▶ What this task involves
All lines holding the string "scene" are to be shown.

▶ Material for this task
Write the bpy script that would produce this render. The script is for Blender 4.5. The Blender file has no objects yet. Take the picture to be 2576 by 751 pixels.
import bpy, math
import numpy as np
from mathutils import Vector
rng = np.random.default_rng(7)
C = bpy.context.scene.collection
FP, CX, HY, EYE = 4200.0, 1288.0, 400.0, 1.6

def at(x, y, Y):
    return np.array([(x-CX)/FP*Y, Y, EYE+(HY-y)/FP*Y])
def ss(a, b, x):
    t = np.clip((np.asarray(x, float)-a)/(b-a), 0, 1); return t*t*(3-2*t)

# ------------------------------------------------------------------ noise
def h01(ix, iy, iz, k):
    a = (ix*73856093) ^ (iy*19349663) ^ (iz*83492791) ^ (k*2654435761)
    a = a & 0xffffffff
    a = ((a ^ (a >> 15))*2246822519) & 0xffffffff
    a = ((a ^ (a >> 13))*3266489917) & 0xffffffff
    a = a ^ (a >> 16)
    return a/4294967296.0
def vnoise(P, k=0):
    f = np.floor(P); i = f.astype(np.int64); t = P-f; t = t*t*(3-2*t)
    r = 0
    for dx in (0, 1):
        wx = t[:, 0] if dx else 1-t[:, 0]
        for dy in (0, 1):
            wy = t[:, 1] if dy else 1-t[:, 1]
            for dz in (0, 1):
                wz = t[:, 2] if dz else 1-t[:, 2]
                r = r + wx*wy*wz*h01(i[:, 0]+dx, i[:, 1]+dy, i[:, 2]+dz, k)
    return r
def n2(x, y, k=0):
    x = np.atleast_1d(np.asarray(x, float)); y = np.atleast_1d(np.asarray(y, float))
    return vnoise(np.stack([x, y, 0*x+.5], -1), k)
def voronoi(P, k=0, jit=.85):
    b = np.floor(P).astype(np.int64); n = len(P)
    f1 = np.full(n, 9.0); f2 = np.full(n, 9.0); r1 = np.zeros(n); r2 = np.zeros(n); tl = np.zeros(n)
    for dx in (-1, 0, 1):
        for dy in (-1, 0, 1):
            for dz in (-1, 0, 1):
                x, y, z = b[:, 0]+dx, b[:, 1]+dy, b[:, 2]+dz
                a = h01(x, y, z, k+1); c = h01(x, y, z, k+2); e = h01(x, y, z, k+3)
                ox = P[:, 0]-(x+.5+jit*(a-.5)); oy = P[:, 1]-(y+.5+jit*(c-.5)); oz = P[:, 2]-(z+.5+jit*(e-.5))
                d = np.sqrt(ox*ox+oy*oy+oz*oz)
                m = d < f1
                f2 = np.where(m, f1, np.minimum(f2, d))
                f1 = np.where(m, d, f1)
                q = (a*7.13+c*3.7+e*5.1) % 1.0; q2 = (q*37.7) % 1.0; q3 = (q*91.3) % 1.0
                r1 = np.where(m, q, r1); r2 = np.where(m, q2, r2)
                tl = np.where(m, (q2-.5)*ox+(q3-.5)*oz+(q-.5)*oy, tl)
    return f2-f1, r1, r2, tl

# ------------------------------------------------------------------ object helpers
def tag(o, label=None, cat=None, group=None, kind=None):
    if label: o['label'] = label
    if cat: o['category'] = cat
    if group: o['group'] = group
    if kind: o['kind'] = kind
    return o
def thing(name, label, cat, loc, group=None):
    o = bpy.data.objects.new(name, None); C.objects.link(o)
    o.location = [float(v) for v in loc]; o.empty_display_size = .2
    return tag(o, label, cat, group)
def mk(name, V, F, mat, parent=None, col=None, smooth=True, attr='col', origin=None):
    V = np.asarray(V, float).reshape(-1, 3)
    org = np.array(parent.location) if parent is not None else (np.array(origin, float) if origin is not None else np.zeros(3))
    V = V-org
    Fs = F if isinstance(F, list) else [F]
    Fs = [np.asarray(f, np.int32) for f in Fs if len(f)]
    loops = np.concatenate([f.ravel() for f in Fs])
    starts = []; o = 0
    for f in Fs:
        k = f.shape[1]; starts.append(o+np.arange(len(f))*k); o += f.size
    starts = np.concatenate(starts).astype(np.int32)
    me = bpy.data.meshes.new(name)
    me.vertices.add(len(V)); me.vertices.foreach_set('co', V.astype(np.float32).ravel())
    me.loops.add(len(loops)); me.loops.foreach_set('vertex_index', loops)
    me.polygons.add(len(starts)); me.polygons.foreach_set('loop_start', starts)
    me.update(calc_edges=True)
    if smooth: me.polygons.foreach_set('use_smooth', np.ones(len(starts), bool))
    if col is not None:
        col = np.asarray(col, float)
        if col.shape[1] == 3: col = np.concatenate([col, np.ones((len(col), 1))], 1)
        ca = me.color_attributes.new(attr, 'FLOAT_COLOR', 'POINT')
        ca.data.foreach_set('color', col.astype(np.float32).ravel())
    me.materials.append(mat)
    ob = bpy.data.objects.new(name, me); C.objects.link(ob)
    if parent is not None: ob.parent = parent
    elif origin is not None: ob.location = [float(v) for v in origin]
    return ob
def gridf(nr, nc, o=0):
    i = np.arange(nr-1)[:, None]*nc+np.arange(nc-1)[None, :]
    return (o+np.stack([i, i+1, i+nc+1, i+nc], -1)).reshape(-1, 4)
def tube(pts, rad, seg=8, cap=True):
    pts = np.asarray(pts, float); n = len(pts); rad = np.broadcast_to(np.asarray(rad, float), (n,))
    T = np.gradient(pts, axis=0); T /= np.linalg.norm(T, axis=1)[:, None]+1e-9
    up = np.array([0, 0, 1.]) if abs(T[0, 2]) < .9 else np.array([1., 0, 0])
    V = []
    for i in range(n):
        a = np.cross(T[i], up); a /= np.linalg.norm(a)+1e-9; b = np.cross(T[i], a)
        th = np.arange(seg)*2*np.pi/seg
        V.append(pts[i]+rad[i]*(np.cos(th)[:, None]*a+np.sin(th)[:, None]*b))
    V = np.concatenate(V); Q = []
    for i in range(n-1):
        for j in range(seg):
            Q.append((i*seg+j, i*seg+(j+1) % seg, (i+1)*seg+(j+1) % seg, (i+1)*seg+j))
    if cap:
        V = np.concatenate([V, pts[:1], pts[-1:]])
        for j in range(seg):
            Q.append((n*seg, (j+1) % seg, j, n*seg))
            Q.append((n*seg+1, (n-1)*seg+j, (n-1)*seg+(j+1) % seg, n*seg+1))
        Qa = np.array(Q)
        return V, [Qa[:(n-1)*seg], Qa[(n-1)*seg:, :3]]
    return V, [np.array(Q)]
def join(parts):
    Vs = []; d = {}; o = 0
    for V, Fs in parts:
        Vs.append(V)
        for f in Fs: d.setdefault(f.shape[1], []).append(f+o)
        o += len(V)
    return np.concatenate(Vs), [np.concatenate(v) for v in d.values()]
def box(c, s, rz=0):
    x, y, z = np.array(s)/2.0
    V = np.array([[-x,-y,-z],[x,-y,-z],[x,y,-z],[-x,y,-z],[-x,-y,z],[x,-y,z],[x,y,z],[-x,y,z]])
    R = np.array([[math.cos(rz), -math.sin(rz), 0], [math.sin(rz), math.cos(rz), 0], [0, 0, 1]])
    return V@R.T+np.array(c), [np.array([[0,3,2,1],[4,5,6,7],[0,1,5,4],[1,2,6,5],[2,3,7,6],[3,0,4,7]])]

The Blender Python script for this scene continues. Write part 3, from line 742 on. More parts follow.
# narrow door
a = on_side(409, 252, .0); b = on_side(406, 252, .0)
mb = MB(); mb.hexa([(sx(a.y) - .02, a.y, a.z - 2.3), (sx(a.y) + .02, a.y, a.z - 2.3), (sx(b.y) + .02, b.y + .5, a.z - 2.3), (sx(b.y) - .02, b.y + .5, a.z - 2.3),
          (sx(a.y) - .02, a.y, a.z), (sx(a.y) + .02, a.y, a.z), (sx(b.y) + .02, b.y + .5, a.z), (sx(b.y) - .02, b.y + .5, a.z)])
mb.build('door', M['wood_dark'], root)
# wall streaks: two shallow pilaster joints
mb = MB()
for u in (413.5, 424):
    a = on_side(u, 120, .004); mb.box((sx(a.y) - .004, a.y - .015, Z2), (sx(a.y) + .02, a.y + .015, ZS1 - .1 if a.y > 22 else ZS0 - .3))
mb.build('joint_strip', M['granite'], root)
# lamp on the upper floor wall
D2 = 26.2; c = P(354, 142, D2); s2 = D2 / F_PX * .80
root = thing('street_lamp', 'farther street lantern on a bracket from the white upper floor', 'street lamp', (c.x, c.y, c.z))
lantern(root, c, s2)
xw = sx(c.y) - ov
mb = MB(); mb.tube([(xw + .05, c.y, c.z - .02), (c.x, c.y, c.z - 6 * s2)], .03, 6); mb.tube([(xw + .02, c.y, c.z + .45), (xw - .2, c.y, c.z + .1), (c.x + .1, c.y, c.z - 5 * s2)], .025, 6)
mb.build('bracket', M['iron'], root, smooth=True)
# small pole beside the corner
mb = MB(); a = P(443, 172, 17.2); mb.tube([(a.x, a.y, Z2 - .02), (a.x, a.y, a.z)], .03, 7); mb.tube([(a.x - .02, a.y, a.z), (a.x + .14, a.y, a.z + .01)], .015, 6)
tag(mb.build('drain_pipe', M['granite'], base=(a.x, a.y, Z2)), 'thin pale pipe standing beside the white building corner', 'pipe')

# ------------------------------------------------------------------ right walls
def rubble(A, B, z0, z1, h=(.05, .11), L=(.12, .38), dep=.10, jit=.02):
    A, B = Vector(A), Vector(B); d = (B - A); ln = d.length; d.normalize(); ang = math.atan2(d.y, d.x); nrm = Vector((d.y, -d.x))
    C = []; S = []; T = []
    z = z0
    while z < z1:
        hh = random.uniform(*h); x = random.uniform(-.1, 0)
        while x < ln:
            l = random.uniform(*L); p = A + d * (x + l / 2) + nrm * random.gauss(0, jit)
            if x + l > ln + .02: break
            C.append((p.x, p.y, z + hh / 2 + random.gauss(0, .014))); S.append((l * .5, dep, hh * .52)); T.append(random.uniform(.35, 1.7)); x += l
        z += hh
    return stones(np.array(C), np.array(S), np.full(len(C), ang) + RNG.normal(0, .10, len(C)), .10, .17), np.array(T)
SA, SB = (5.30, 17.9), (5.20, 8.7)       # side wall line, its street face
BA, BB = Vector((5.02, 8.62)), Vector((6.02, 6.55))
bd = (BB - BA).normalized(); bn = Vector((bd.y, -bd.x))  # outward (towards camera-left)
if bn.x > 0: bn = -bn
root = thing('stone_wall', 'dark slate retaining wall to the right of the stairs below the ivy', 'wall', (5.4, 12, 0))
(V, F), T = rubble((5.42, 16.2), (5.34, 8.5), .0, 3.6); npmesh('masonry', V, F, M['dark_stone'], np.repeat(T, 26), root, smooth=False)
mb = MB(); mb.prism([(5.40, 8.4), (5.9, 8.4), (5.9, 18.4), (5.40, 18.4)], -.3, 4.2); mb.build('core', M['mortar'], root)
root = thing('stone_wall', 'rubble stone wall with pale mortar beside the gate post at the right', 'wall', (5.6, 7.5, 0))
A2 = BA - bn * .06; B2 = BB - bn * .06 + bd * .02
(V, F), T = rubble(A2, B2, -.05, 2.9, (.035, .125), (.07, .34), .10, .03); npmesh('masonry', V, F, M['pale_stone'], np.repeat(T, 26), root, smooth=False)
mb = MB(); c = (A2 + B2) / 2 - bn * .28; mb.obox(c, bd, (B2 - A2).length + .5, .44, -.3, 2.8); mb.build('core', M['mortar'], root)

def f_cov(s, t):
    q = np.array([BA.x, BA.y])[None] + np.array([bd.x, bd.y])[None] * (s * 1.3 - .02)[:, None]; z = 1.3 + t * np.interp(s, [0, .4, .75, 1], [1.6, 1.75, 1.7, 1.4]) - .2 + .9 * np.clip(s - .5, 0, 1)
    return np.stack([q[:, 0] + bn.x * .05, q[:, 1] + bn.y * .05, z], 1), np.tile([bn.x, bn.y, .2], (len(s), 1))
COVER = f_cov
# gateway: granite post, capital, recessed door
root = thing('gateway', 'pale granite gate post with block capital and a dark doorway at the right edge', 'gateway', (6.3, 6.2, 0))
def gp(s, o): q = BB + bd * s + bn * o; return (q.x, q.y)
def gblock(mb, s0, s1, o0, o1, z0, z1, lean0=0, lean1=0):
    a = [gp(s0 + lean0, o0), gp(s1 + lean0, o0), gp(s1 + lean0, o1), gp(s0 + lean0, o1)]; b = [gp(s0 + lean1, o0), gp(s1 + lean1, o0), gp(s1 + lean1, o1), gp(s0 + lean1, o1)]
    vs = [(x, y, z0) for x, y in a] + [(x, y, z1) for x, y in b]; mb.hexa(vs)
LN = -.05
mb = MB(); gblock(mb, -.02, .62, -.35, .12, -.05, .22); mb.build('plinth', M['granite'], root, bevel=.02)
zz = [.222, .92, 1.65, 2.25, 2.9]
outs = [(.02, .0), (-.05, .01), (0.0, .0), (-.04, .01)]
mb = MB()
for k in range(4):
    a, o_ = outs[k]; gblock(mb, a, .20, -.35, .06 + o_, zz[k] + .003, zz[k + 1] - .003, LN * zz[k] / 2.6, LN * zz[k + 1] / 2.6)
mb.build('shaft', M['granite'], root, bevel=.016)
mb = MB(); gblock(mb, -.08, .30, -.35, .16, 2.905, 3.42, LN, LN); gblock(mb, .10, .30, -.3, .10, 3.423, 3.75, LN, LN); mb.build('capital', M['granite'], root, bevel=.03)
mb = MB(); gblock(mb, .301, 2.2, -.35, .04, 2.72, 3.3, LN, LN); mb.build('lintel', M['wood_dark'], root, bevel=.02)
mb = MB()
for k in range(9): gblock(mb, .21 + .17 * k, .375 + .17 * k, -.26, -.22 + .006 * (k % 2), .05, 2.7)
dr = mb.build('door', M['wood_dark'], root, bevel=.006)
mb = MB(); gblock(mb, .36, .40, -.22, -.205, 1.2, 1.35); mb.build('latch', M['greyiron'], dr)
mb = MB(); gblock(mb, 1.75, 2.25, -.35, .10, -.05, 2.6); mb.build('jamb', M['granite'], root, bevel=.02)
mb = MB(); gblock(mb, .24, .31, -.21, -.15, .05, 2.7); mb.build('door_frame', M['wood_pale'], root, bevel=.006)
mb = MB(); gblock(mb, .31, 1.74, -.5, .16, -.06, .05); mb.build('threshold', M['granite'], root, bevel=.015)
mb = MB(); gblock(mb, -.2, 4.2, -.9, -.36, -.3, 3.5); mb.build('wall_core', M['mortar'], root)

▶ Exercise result
C = bpy.context.scene.collection
The Blender Python script for this scene continues. Write part 3, from line 742 on. More parts follow.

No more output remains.